Serre-pognes. Depuis les attentats du 13 novembre, Hollande a choisi de lier ces deux combats «pour la paix» et montrer, à l'intérieur comme à l'extérieur des frontières françaises, qu'il est à l'initiative. Au Bourget, plus de deux semaines plus tard, il passe aux travaux pratiques. C'est sur le premier terrain - le vert - qu'il a débuté lundi. Arrivé peu avant 8 heures sur le site du parc des expositions, voici François Hollande sur un gazon en plastique, préféré pour l'occasion au tapis rouge : à sa droite, ses ministres Laurent Fabius et Ségolène Royal, à sa gauche, Ban Ki-moon, secrétaire général de l'ONU, et Christiana Figueres, «madame climat» des Nations unies. C'est la première fois depuis les attentats que l'on revoit Hollande sourire.

Les premières poignées de main sont pour la Première ministre polonaise, Beata Szydlo, et le Canadien Justin Trudeau : le top-départ d'une heure et demie de serre-pognes et de grands sourires pour accueillir les premiers arrivés. Avant, une fois les photos avec Barack Obama faites, de confier la louche à son Premier ministre, Manuel Valls, et à sa ministre de l'Ecologie, Ségolène Royal. Le temps pour le chef de l'Etat de changer d'habits et d'aller voir en «bilatéral» (comprendre en tête-à-tête) des leaders dont l'importance pour Hollande réside davantage sur la question syrienne que climatique. Hollande s'est ainsi entretenu avec le Premier ministre palestinien, Mahmoud Abbas, sur la situation au Moyen-Orient, avant de voir le président égyptien, Abdel Fattah al-Sissi, pour discuter des solutions politiques possibles en Syrie et en Libye. De la situation là-bas, il a aussi été question dans ses entretiens de l'après-midi avec le président turc, Recep Tayyip Erdogan, le Premier ministre israélien, Benyamin Nétanyahou, et lors du dîner organisé le soir à l'Elysée pour Barack Obama. Il a également vu le Premier ministre japonais, Shinzo Abe, mais pas Vladimir Poutine, qu'il n'est pas allé cueillir à sa descente de voiture, laissant ce privilège à son secrétaire d'Etat aux Affaires européennes, Harlem Désir. On a déjà vu plus de considération française dans les attentions portées au président russe…
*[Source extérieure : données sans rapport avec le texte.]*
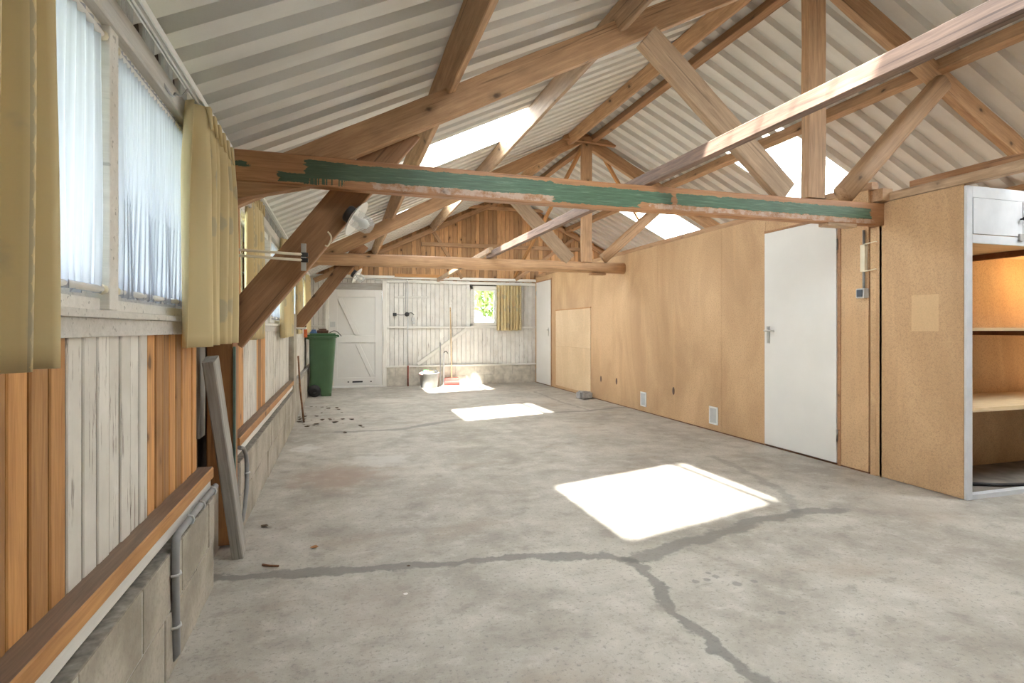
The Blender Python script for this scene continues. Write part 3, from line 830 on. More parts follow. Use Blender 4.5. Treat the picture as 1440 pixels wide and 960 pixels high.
curtain(((3.04, 11.05), (3.57, 11.05)), 1.09, 2.02, 8, .036, 'yellow pleated curtain beside the small back window', .0, 12)
# curtain rails
def rail(y0, y1, x, z, label):
    o = boxes('curtain_rail', [((x-.016, y0, z), (x+.016, y1, z+.006)), ((x-.016, y0, z-.016), (x-.011, y1, z)), ((x+.011, y0, z-.016), (x+.016, y1, z)), ((x-.003, y0, z-.02), (x+.003, y1, z))], M['white_paint'], None, 0)
    return tag(o, label, 'curtain rail', 'white curtain rails')
rail(.1, 2.93, -.515, 1.985, 'white curtain rail above the nearest left window')
rail(3.8, 6.6, -.55, 2.06, 'white curtain rail above the second left window')
rail(7.4, 10.4, -.55, 2.055, 'white curtain rail above the left window beyond the second truss')
# net curtains on rods
def net(y0, y1, ztop, zbot, folds, label, seed):
    x = -.590
    r = thing('net_curtain', (x, (y0+y1)/2, zbot), label, 'net curtain', 'white net curtains')
    cloth('netting', ((x, y1), (x, y0)), zbot-.012, ztop+.015, folds, .008, M['net'], r, 0, 0, nu=folds*8, nz=16, seed=seed)
    for z in (ztop, zbot):
        rd = tube('rod', [(x, y0-.01, z), (x, y1+.01, z)], .009, M['white_plastic'], r)
        for yy in (y0-.012, y1+.012): lathe('finial', [(0, -.014), (.012, -.008), (.014, 0), (.012, .008), (0, .014)], M['ivory'], rd, (x, yy, z), K=12)
    return r
net(.55, 1.668, 1.875, 1.222, 24, 'white net curtain in the nearest window, left of the mullion', 1)
net(1.775, 2.54, 1.875, 1.222, 26, 'white net curtain in the nearest window, right of the mullion', 2)
net(5.2, 6.45, 1.875, 1.222, 30, 'white net curtain in the second left window', 3)
net(7.65, 8.85, 1.875, 1.222, 26, 'white net curtain in the window beyond the second truss', 4)
# window hook
o = tubes('window_hook', [(arc((-.575, 2.10, 1.95), (-.545, 2.16, 1.925), (.01, 0, -.03)), .004), (arc((-.545, 2.16, 1.925), (-.515, 2.19, 1.955), (0, 0, -.015)), .003)], M['dull_steel'])
tag(o, 'small metal hook on the lintel above the right net curtain', 'hook')

# conduits on the block base
cl = thing('conduit', (-.525, 2.06, .0), 'grey conduit along the ledge bending down the nearest blocks', 'conduit')
tube('pipe', [(-.527, 2.70, .437), (-.525, 2.3, .437), (-.522, 2.10, .437)] + [(-.520, 2.08-.03*math.sin(a)*.6, .437-.05*(1-math.cos(a))) for a in (.4, .8, 1.2, 1.57)] + [(-.520, 2.06, .30), (-.522, 2.075, .16), (-.522, 2.08, .05), (-.535, 2.085, .035)], .0125, M['grey_plastic'], cl)
for yy, zz in ((2.62, .437), (2.42, .437), (2.25, .437)):
    tube('clip', [(-.53, yy, zz-.017), (-.512, yy, zz-.012), (-.508, yy, zz), (-.512, yy, zz+.012), (-.53, yy, zz+.017)], .004, M['grey_light'], cl, 6)
for zz in (.32, .15):
    tube('clip', [(-.53, 2.045, zz), (-.512, 2.05, zz), (-.506, 2.066, zz), (-.512, 2.085, zz), (-.53, 2.09, zz)], .005, M['grey_light'], cl, 6)
c2 = thing('conduit', (-.525, 3.45, 0), 'grey conduit curving down the blocks just behind the leaning timber', 'conduit')
tube('pipe', [(-.535, 3.34, .475), (-.525, 3.41, .455), (-.522, 3.47, .41), (-.520, 3.50, .34), (-.520, 3.49, .22), (-.522, 3.43, .12), (-.525, 3.38, .07), (-.535, 3.36, .05)], .0115, M['grey_plastic'], c2)
tube('clip', [(-.53, 3.475, .30), (-.512, 3.48, .30), (-.506, 3.495, .30), (-.512, 3.512, .30), (-.53, 3.517, .30)], .005, M['grey_light'], c2, 6)

# leaning timber
o = beam('leaning_timber', (-.487, 3.035, .012), (-.567, 2.80, .985), .105, .052, M['plank_grey'], up=(0, 1, .2), jit=.001)
tag(o, 'grey cement stained timber leaning on the left wall beside the post', 'timber')
# ivory tubes to the knee brace
tb = thing('tube_pair', (-.4, 3.2, 1.49), 'pair of ivory tubes reaching from the wall post to the front knee brace', 'tubes')
for z0, z1 in ((1.527, 1.527), (1.498, 1.496)): tube('tube', [(-.60, 3.12, z0), (-.195, 3.255, z1)], .0075, M['ivory'], tb)
boxes('bracket', [((-.216, 3.266, 1.44), (-.188, 3.272, 1.59))], M['steel'], tb)
for z in (1.527, 1.497): boxes('clamp', [((-.214, 3.243, z-.011), (-.178, 3.272, z+.011))], M['dark'], tb)
o = tubes('cord_hook', [(arc((-.075, 3.27, 1.66), (-.065, 3.265, 1.60), (.012, -.01, 0)), .005), (arc((-.065, 3.265, 1.60), (-.09, 3.262, 1.585), (0, 0, -.012)), .004)], M['ivory'])
tag(o, 'small ivory hook screwed to the front knee brace', 'hook')

# bulkhead lamps on the knee braces
def lamp(loc, label):
    r = thing('bulkhead_lamp', loc, label, 'lamp', 'wall lamps on the knee braces')
    ax = Vector((.82, -.17, -.55)).normalized(); L = Vector(loc)
    lathe('base', [(.045, -.01), (.05, .0), (.048, .03), (.04, .035)], M['dark'], r, L, ax)
    lathe('shade', [(.045, .028), (.07, .035), (.108, .052), (.110, .055), (.106, .057), (.068, .041), (.045, .036)], M['white_plastic'], r, L, ax, 36)
    lathe('glass_jar', [(.050, .036), (.052, .06), (.050, .11), (.045, .135), (.028, .155), (0, .16)], M['jar'], r, L, ax)
    b = lathe('bulb', [(.014, .036), (.014, .065), (.026, .09), (.028, .105), (.018, .128), (0, .134)], M['white_plastic'], r, L, ax, 16)
    return r
lp1 = lamp((.035, 3.30, 1.775), 'white cone bulkhead lamp with glass jar on the front knee brace')
dup(lp1, (.135, 7.30, 1.82), 'small white cone lamp on the second knee brace near the back door')
o = box('bracket_shelf', (-.60, 7.22, 1.115), (-.42, 7.34, 1.14), M['white_wood']); tag(o, 'small white bearing board under the second knee brace', 'bracket')

# ------------------------------------------------------------ back wall
YB = 11.15
WB = bpy.data.objects.new('wall_back', None); COL.objects.link(WB); struct(WB); WB.location = (2, 11.2, 0)
planks('white_boarding', ('y', YB, -1), steps(-.70, -.26, .09), .10, 2.1, M['back_boards'], WB, 1, origin=(0, YB, 0))
planks('white_boarding', ('y', YB, -1), steps(-.26, .80, .09), 1.90, 2.1, M['back_boards'], WB, 1, origin=(0, YB, 0))
BW = (2.50, 3.09)
planks('white_boarding', ('y', YB, -1), steps(.80, 2.50, .0895), .37, 2.1, M['back_boards'], WB, 1, origin=(1.6, YB, 0))
planks('white_boarding', ('y', YB, -1), steps(2.50, 3.09, .0895), .37, 1.18, M['back_boards'], WB, 1, origin=(2.8, YB, 0))
planks('white_boarding', ('y', YB, -1), steps(3.09, 3.93, .0895), .37, 2.1, M['back_boards'], WB, 1, origin=(3.5, YB, 0))
planks('gable_boarding', ('y', YB, -1), steps(-.70, 7.2, .092), 2.08, lambda x: zsheet(x)-.004, M['gable_boards'], WB, 0, origin=(3, YB, 2.1))
bm = bmesh.new()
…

Maître de cérémonie. Loin du terrain militaire, après ses deux premiers entretiens avec Abbas et Al-Sissi, le Président a pris soin de réapparaître sur le gazon en plastique pour accueillir le Premier ministre indien, Narendra Modi. Car s'il veut un accord «universel, contraignant et différencié», comme il l'a répété dans son discours d'ouverture (lire pages 2 à 4), il faut choyer ce leader d'un Etat de plus d'un milliard d'habitants qui, s'il embarque d'autres pays derrière lui, peut faire capoter le deal final (pages 4-5). Avec ce tête-à-tête, le déjeuner entre chefs d'Etat et de gouvernement et le lancement de deux initiatives - une «mission innovation» pour «accélérer» les investissements publics et privés dans la recherche et le développement pour les énergies propres avec Barack Obama et l'ancien patron de Microsoft, Bill Gates (lire aussi page 9), puis «l'alliance solaire», soit une «plateforme de coopération pour les pays développés disposant des technologies solaires» -, Modi a été le représentant à la COP 21 le plus vu lundi par le président de la République. Lequel a bouclé sa journée au Bourget par une intervention sur le prix du carbone.
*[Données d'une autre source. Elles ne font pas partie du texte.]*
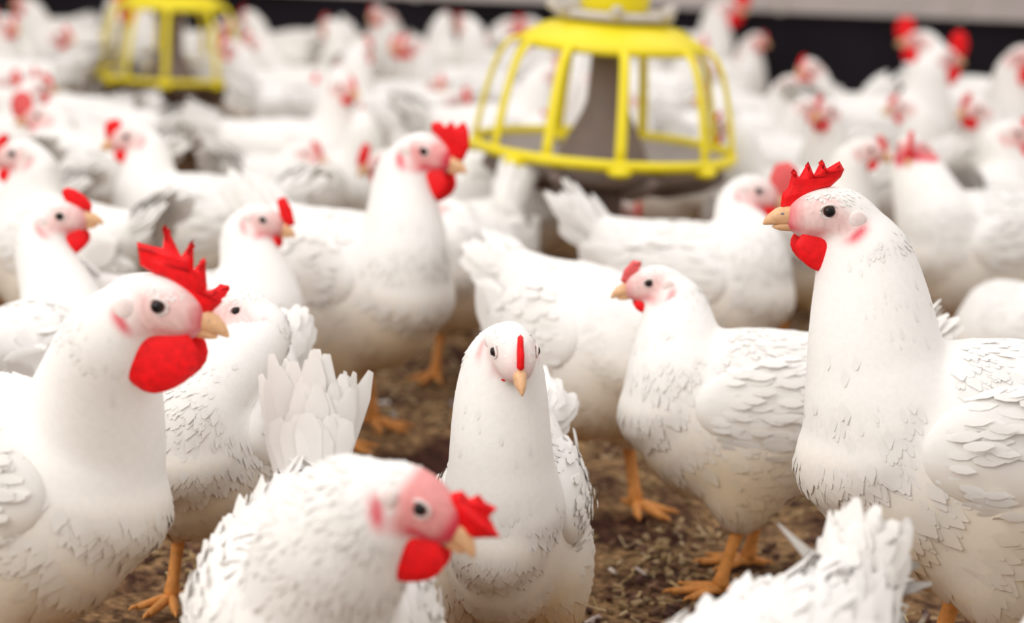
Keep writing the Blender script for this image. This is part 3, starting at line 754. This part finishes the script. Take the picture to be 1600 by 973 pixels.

Entre-temps, Hollande était réapparu dans son costume de maître de cérémonie. S'il laisse le soin à son ministre des Affaires étrangères de conduire en coulisses les négociations sur l'accord de Paris, le chef de l'Etat est resté jusqu'à midi assis à la tribune, annonçant et écoutant les grands de ce monde - le président chinois, Xi Jinping, la chancelière allemande, Angela Merkel, le président russe, Vladimir Poutine… - expliquer à quel point la planète avait besoin d'être sauvée et combien ils étaient «disponibles» pour un accord. Ce qu'ils ne mesurent pas, c'est qu'en acceptant de signer un texte à Paris d'ici au 12 décembre, ils peuvent également contribuer à sauver - en partie - le quinquennat de leur homologue français.